Group theoretical treatment of the planar internal rotation problem in (HF)2

The HF dimer is believed to exhibit an internal rotation tunneling process between two planar but nonlinear equilibrium configurations, during which tunneling the roles of the hydrogen-bonded and the free hydrogen atom are interchanged. This process can be represented schematically with labeled atoms as H_lF_aH₂F_b ? F_aH_lF_bH₂, and gives rise to a permutation-inversion group G₄ containing four operations.
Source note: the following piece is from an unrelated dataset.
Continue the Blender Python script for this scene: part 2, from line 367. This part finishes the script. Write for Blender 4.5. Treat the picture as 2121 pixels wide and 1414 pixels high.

In the present work the vibration-rotation-tunneling problem in (HF)₂ is treated group theoretically in three ways: (i) by allowing tunneling only through a trans planar C_2h intermediate, (ii) by allowing tunneling only through a cis planar C_2v intermediate, and (iii) by considering the trans and cis tunneling processes both to occur, though not necessarily with the same probability. The molecular symmetry groups used for these treatments are (i) the point group C_2h, (ii) the point group C_2v, and (iii) a double group, which might be thought of as $\text{G}{}_4{}^2\text{= C}{}_{\mathrm{2h}}{}^2\text{= C}{}_{\mathrm{2v}}{}^2$. Nonplanar tunneling paths are not considered, since the internal axis method (IAM) coordinate system used here cannot easily be adapted to nonplanar internal rotation motions in this molecule. Various-details of energy level diagrams, symmetry species for operators, selection rules for spectroscopic transitions, and statistical weights are presented for the (HF)₂ tunneling problem, as well as some speculation on the general question of when point groups, permutation-inversion groups, or double groups are preferable for treating large-amplitude vibrational motion problems.